Doom
A novelization of the science fiction film Doom.
Far in the future... an urgent distress signal is received from a classified Union Aerospace Corporation research facility based on Olduvai, Mars – and is suddenly silenced. Assigned to either contain or quarantine the mysterious threat, a crack strike team comprised of the most hard-bitten marines around believes that this will be another routine seek-and-destroy mission. But they will soon come face-to-face with the hellish nightmares that the researchers' unorthodox experiments have unleashed on Olduvai – a place where doom is waiting...
John Shirley
John Patrick Shirley (born 1953) is an American science fiction and horror writer of novels, short stories, and television and film scripts.

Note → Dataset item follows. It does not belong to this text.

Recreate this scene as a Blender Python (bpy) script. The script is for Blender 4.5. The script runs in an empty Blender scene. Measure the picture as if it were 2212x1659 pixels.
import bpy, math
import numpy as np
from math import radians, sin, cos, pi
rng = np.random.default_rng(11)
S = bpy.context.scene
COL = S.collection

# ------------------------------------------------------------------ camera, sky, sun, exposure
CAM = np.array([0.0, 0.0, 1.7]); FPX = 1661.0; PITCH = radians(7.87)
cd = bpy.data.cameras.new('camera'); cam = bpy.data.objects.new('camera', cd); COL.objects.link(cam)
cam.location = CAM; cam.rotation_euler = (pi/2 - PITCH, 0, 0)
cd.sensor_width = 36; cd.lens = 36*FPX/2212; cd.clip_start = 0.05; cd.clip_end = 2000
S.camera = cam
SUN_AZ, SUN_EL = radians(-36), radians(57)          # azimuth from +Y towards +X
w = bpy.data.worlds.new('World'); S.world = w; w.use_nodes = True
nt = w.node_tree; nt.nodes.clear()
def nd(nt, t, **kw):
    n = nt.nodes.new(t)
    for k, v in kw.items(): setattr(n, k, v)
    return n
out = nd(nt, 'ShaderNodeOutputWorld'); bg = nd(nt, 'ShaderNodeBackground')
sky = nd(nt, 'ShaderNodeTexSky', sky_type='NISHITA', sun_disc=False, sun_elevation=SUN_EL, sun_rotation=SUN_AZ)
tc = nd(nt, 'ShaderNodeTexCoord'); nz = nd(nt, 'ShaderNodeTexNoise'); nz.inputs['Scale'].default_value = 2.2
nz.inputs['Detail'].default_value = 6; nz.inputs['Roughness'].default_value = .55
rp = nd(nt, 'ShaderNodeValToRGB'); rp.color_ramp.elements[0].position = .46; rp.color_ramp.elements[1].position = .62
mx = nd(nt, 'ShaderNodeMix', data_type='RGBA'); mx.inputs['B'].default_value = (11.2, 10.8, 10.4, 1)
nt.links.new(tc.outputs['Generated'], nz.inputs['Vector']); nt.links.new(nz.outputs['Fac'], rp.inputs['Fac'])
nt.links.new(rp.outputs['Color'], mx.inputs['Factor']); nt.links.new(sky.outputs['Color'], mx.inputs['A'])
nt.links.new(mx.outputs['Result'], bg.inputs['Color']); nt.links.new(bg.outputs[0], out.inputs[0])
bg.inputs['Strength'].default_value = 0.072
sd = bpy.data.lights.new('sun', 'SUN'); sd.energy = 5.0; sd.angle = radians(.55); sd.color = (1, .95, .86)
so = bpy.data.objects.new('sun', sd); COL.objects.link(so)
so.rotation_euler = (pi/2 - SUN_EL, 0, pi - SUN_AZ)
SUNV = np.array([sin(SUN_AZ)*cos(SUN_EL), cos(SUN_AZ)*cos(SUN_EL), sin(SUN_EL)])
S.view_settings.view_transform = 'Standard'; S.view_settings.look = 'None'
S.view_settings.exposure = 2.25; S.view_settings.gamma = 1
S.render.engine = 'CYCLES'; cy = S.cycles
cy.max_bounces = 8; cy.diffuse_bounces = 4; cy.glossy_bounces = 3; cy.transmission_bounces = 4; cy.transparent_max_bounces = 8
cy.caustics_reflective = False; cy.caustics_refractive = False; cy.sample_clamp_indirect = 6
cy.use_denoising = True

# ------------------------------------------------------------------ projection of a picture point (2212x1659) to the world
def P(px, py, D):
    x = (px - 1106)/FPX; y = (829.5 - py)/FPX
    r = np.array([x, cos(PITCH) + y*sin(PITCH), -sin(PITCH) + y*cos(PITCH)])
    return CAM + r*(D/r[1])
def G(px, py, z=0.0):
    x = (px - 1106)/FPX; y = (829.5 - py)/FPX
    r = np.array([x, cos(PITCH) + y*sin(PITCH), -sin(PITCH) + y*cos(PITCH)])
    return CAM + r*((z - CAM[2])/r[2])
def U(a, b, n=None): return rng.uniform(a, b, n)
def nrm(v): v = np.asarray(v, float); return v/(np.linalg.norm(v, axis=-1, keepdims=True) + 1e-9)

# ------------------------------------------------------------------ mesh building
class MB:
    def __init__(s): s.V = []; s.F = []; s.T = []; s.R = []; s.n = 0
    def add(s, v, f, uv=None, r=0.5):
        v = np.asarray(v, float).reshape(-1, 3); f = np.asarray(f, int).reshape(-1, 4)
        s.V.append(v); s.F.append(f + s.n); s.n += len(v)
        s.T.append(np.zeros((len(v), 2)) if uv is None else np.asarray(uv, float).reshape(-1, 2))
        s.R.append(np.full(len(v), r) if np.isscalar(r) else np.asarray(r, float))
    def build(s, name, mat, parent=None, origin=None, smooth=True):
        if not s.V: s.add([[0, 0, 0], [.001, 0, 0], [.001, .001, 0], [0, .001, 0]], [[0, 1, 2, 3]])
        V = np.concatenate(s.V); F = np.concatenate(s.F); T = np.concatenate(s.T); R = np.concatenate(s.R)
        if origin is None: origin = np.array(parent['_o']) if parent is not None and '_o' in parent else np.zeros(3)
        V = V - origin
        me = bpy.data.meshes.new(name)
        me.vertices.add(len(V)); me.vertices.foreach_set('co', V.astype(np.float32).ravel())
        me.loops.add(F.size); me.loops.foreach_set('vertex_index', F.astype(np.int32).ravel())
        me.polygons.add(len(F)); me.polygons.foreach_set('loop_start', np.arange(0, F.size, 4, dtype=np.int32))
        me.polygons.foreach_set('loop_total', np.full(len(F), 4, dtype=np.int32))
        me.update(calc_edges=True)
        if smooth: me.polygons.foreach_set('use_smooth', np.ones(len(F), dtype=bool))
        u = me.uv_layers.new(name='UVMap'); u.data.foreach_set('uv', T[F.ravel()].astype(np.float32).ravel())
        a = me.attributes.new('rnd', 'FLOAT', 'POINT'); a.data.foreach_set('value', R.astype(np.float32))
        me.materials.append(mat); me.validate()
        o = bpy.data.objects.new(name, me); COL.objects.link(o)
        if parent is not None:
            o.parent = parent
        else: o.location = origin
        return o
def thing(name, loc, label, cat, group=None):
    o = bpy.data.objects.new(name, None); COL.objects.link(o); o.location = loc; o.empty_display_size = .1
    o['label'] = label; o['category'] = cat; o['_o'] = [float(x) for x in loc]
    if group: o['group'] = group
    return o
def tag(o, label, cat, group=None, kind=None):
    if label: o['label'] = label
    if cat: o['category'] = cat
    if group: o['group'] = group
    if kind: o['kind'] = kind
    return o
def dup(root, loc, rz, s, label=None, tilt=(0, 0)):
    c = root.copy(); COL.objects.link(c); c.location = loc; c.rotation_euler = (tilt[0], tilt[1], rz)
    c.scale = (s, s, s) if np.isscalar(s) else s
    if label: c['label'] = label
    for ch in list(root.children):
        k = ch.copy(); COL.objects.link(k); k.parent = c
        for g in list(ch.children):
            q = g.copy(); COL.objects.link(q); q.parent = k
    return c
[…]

John Shirley's most significant cyberpunk novels are City Come A-Walkin and the Eclipse (A Song Called Youth) trilogy. Avant-slipstream critic Larry McCaffrey called him "the post-modern Poe". Bruce Sterling has cited Shirley's early story collection Heatseeker as being a seminal cyberpunk work in itself. Indeed, several stories in Heatseeker were particularly seminal, including Sleepwalkers, which, in just one example, probably provided the inspiration for William Gibson's "meat puppets" in Neuromancer. Gibson acknowledged Shirley's influence and borrowing ideas from Shirley in his introduction to Shirley's City Come A-Walkin.